Start of INFORMATION SUPPLIED

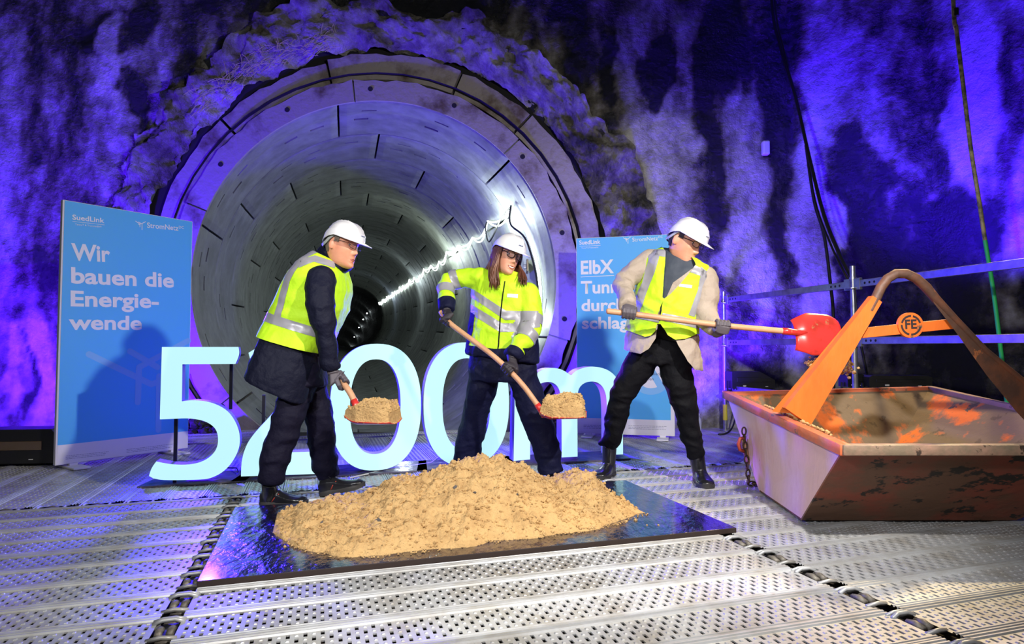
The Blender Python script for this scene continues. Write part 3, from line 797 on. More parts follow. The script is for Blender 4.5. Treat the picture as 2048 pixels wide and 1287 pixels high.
ii = np.arange(nU * nV).reshape(nU, nV); q = np.stack([ii[:-1, :-1], ii[1:, :-1], ii[1:, 1:], ii[:-1, 1:]], -1)
kk = (H[:-1, :-1] > -.019) | (H[1:, 1:] > -.019) | (H[1:, :-1] > -.019) | (H[:-1, 1:] > -.019)
sme = mesh('sand_heap', np.stack([Vx, Vy, H + .032], -1).reshape(-1, 3), [tuple(r) for r in q[kk].tolist()], M_sand, smooth=True)
sand = ob('sand_heap', sme); sand['kind'] = 'stuff'; tag(sand, 'long heap of damp yellow sand on the black board', 'sand')
cl = MB(); rr = random.Random(11)
def hs(u, v):
    i = int((u - us[0]) / .0085); j = int((v - vs[0]) / .0085)
    return H[max(0, min(nU - 1, i)), max(0, min(nV - 1, j))]
ICO = bmesh.new(); bmesh.ops.create_icosphere(ICO, subdivisions=1, radius=1); IV = [v.co.copy() for v in ICO.verts]; IFc = [tuple(v.index for v in f.verts) for f in ICO.faces]; ICO.free()
def lump(mb, c, r, m=0, rnd=rr):
    e = [Vector((v.x * rnd.uniform(.7, 1.2), v.y * rnd.uniform(.7, 1.2), v.z * rnd.uniform(.6, 1.0))) * r for v in IV]
    mb.add([c + v for v in e], IFc, m)
for i in range(5200):
    u = rr.uniform(umin, umax); v = rr.uniform(2.9, 4.0); z = hs(u, v)
    if z < .004: 
        if rr.random() < .97: continue
        z = .0
    r = rr.choice([.004, .005, .006, .008, .011]) * (1.6 if rr.random() < .05 else 1)
    lump(cl, uv(u, v, z + .032 + r * .25), r)
for i in range(260):
    k = rr.random(); x = fr[0, 0] + k * (fr[-1, 0] - fr[0, 0]); v = np.interp(x, fr[:, 0], fr[:, 1]) + rr.uniform(-.03, .02); lump(cl, uv(x, v, .035), rr.uniform(.002, .006))
c_ = cl.build('sand_clod', M_sand, sand, fixn=False); c_['kind'] = 'stuff'
M_stone = mat('grey_pebble', (.09, .08, .075), .8)
for (x, y, r) in ((911, 975, .016), (950, 985, .014), (897, 1008, .012), (757, 1040, .015), (706, 1090, .009), (905, 1088, .012), (1035, 988, .009), (645, 1045, .012)):
    # pebble found on the front slope
    for vv in np.arange(2.9, 3.9, .01):
        p = onplane(x, y, uv(0, float(vv)), D2)
        if p.z <= hs(p.dot(D1), float(vv)) + .034: break
    s_ = MB(); lump(s_, p, r); s_.build('pebble', M_stone, sand, smooth=False)

# ------------------------------------------------------------ skip
def paint(name, a, b_, lo, hi, rough=.6, sc=3.5, st=(1, 1, .45), spc=(.13, .085, .05), th=.56):
    return mat(name, a, rough, 0, var=(sc, b_, lo, hi), bump=(26, .35, .01), stretch=st, speck=(9, spc, th))
OR = (.80, .17, .025); MUD = (.19, .135, .085)
M_or = paint('orange_paint', OR, (.62, .12, .02), .4, .7, .45, th=.66)
M_orin = paint('muddy_orange', OR, MUD, .40, .485, .8, 4, (1, 1, .35), (.12, .085, .055), .60)
M_pink = paint('faded_pale_paint', (.84, .54, .58), (.60, .20, .16), .52, .80, .6, 2.5, spc=(.16, .06, .05), th=.70)
M_front = paint('muddy_rust', (.20, .10, .058), (.33, .085, .05), .48, .62, .7, 3.2, (.6, .6, 1.2), (.035, .026, .02), .56)
M_rimm = paint('worn_rim', (.34, .20, .14), (.20, .15, .10), .4, .6, .5, 6, (1, 1, 1), (.06, .04, .03), .58)
M_rust = paint('rust_brown', (.16, .06, .03), (.09, .045, .03), .4, .6, .6, 8, (1, 1, 1), (.33, .11, .04), .62)
A = Vector((1.57, 3.0, .47)); B = Vector((1.60, 4.72, .60)); C = Vector((3.12, 4.72, .64)); Dd = Vector((3.22, 3.0, .47))
E = Vector((1.575, 3.47, .012)); Fp = Vector((1.62, 4.17, .012)); G = Vector((2.35, 4.17, .012)); Hh = Vector((2.74, 3.47, .012))
so = Vector((2.3, 3.85, 0))
skip = empty('skip', so, 'muddy orange steel skip with a lifting bail at the right', 'skip')
def slab(pts, th, mats, name, parent, inner=None):
    nrm = (pts[1] - pts[0]).cross(pts[2] - pts[0]).normalized(); ctr = sum(pts, Vector()) / len(pts)
    if nrm.dot(Vector((2.35, 3.85, .35)) - ctr) < 0: nrm = -nrm
    k = len(pts); V = [p - so for p in pts] + [p + nrm * th - so for p in pts]
    Fc = [(0, 1, 2), (0, 2, 3), (k + 2, k + 1, k), (k + 3, k + 2, k)] + [(i, (i + 1) % k, k + (i + 1) % k, k + i) for i in range(k)]
    o = ob(name, mesh(name, V, Fc, mats, [0, 0, 1, 1] + [0] * k), parent)
    bm = bmesh.new(); bm.from_mesh(o.data); bmesh.ops.recalc_face_normals(bm, faces=bm.faces[:]); bm.to_mesh(o.data); bm.free(); return o
for nm_, pts, mm_ in (('end_panel', [A, B, Fp, E], (M_pink, M_orin)), ('front_panel', [A, Dd, Hh, E], (M_front, M_orin)), ('back_panel', [B, C, G, Fp], (M_front, M_orin)), ('end_panel', [Dd, C, G, Hh], (M_rust, M_orin)), ('bottom_panel', [E, Fp, G, Hh], (M_rust, M_orin))):
    slab(pts, .010, mm_, nm_, skip)
rim = MB()
def bar(a, b_, w_, h_, m=0, mb=rim, off_=so, upv=UP, bev=.006):
    d = (b_ - a); L_ = d.length; d.normalize(); s = upv.cross(d).normalized(); u_ = d.cross(s); R = Matrix((d, s, u_)).transposed()
    mb.box((a + b_) / 2 - off_, (L_ + w_ * .6, w_, h_), m, R=R, bev=bev)
bar(A + UP * .0, B, .055, .055, 1); bar(A, Dd, .06, .05, 0); bar(B, C, .035, .045, 1); bar(Dd, C, .05, .05, 0)
autosmooth(rim.build('rim', [M_rimm, paint('rim_orange', (.72, .16, .06), (.5, .2, .12), .4, .7, .45, 8, (1, 1, 1), (.2, .12, .08), .6)], skip))
# sand lying inside on the left
ss_ = MB()
for i in range(420):
    f_ = rr.random(); g_ = rr.random() ** 2; p = A.lerp(B, .12 + .5 * f_) + Vector((.03 + .10 * g_, 0, .035 - .1 * g_)); lump(ss_, p - so, rr.uniform(.004, .013))
x_ = ss_.build('spilled_sand', M_sand, skip, fixn=False); x_['kind'] = 'stuff'
# bail
YB = 3.56
bail = MB()
def tap(p0, p1, w0, w1, th, m, mb):
    d = (p1 - p0).normalized(); s = Vector((0, 1, 0)).cross(d).normalized(); y = Vector((0, th / 2, 0))
    V = [p0 - s * w0 / 2 - y, p0 + s * w0 / 2 - y, p0 + s * w0 / 2 + y, p0 - s * w0 / 2 + y, p1 - s * w1 / 2 - y, p1 + s * w1 / 2 - y, p1 + s * w1 / 2 + y, p1 - s * w1 / 2 + y]
    mb.add([v - so for v in V], [(0, 1, 2, 3), (4, 7, 6, 5), (0, 4, 5, 1), (1, 5, 6, 2), (2, 6, 7, 3), (3, 7, 4, 0)], m)
tap(at(1592, 832, YB), at(1750, 598, YB), .17, .062, .05, 0, bail)
# flange turned to the left
p0, p1 = at(1576, 826, YB - .01), at(1742, 602, YB - .01)
d = (p1 - p0).normalized(); s = Vector((0, 1, 0)).cross(d).normalized()
V = []
for p, wdt in ((p0, .085), (p1, .03)): V += [p, p + Vector((-wdt * .55, wdt * 1.2, 0)) , p + Vector((-wdt * .55 + .012, wdt * 1.2, .004)), p + Vector((.014, .004, .004))]
bail.add([v - so for v in V], [(0, 4, 5, 1), (1, 5, 6, 2), (2, 6, 7, 3), (0, 3, 7, 4), (0, 1, 2, 3), (4, 7, 6, 5)], 0)
arc = [at(*p, YB) for p in ((1738, 622), (1752, 596), (1762, 574), (1775, 557), (1792, 547), (1812, 547), (1832, 556), (1852, 574), (1872, 598), (1910, 638), (1970, 700), (2048, 764), (2110, 815))]
bail.tube([p - so for p in arc], [.027] * 8 + [.024, .02, .018, .018, .018], 12, 1)
rp = [[at(x, y, YB + dy) - so for x, y in ((1862, 588), (1905, 632), (1985, 712), (2060, 775), (2125, 828))] + [at(x, y, YB + dy) - so for x, y in ((2110, 905), (2032, 822), (1972, 748), (1915, 668), (1868, 606))] for dy in (-.008, .012)]
bail.rings(rp, True, 1)
bo = autosmooth(bail.build('lifting_bail', [M_or, M_rust], skip), 40)
cb = MB(); pa, pb = at(1700, 668, YB + .02), at(1905, 647, YB + .02); bar(pa, pb, .012, .058, 0, cb, bev=.002)
pc = at(1820, 650, YB + .012); nn = 32
cb.rings([[pc - so + Vector((math.cos(2 * PI * j / nn) * .072, y, math.sin(2 * PI * j / nn) * .072)) for j in range(nn)] for y in (-.008, .012)])
cbo = cb.build('cross_bar', M_or, bo)
M_bk = mat('black_paint', (.03, .02, .02), .6)
rg_ = MB()
for a0, a1 in ((.25, 1.35), (1.55, 2.9), (3.1, 4.5), (4.7, 6.1)):
    k = 12; pi_ = []; po = []
    for j in range(k + 1):
        a = a0 + (a1 - a0) * j / k; pi_.append(pc - so + Vector((math.cos(a) * .047, -.0095, math.sin(a) * .047))); po.append(pc - so + Vector((math.cos(a) * .058, -.0095, math.sin(a) * .058)))
    m0 = len(pi_); rg_.add(pi_ + po, [(j, j + 1, m0 + j + 1, m0 + j) for j in range(k)])
rg_.build('emblem', M_bk, bo, kind='stuff')
fe = text_mesh('FE', pc + Vector((-.033, 0, -.019)), pc + Vector((.033, 0, -.017)), Vector((0, -1, 0)), M_bk, 'lettering', None, .03, 1.0, .010)
setco(fe.data, getco(fe.data) - np.array(so[:])); fe.parent = bo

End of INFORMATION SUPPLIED

WHAT YOU WILL DO: Leave out the pictures, then repeat the listing above exactly from its first line to the line with "s_ = MB(); lump(s_, p, r);", inclusive.

ANSWER TO THE TASK:
The Blender Python script for this scene continues. Write part 3, from line 797 on. More parts follow. The script is for Blender 4.5. Treat the picture as 2048 pixels wide and 1287 pixels high.
ii = np.arange(nU * nV).reshape(nU, nV); q = np.stack([ii[:-1, :-1], ii[1:, :-1], ii[1:, 1:], ii[:-1, 1:]], -1)
kk = (H[:-1, :-1] > -.019) | (H[1:, 1:] > -.019) | (H[1:, :-1] > -.019) | (H[:-1, 1:] > -.019)
sme = mesh('sand_heap', np.stack([Vx, Vy, H + .032], -1).reshape(-1, 3), [tuple(r) for r in q[kk].tolist()], M_sand, smooth=True)
sand = ob('sand_heap', sme); sand['kind'] = 'stuff'; tag(sand, 'long heap of damp yellow sand on the black board', 'sand')
cl = MB(); rr = random.Random(11)
def hs(u, v):
    i = int((u - us[0]) / .0085); j = int((v - vs[0]) / .0085)
    return H[max(0, min(nU - 1, i)), max(0, min(nV - 1, j))]
ICO = bmesh.new(); bmesh.ops.create_icosphere(ICO, subdivisions=1, radius=1); IV = [v.co.copy() for v in ICO.verts]; IFc = [tuple(v.index for v in f.verts) for f in ICO.faces]; ICO.free()
def lump(mb, c, r, m=0, rnd=rr):
    e = [Vector((v.x * rnd.uniform(.7, 1.2), v.y * rnd.uniform(.7, 1.2), v.z * rnd.uniform(.6, 1.0))) * r for v in IV]
    mb.add([c + v for v in e], IFc, m)
for i in range(5200):
    u = rr.uniform(umin, umax); v = rr.uniform(2.9, 4.0); z = hs(u, v)
    if z < .004: 
        if rr.random() < .97: continue
        z = .0
    r = rr.choice([.004, .005, .006, .008, .011]) * (1.6 if rr.random() < .05 else 1)
    lump(cl, uv(u, v, z + .032 + r * .25), r)
for i in range(260):
    k = rr.random(); x = fr[0, 0] + k * (fr[-1, 0] - fr[0, 0]); v = np.interp(x, fr[:, 0], fr[:, 1]) + rr.uniform(-.03, .02); lump(cl, uv(x, v, .035), rr.uniform(.002, .006))
c_ = cl.build('sand_clod', M_sand, sand, fixn=False); c_['kind'] = 'stuff'
M_stone = mat('grey_pebble', (.09, .08, .075), .8)
for (x, y, r) in ((911, 975, .016), (950, 985, .014), (897, 1008, .012), (757, 1040, .015), (706, 1090, .009), (905, 1088, .012), (1035, 988, .009), (645, 1045, .012)):
    # pebble found on the front slope
    for vv in np.arange(2.9, 3.9, .01):
        p = onplane(x, y, uv(0, float(vv)), D2)
        if p.z <= hs(p.dot(D1), float(vv)) + .034: break
    s_ = MB(); lump(s_, p, r); s_.build('pebble', M_stone, sand, smooth=False)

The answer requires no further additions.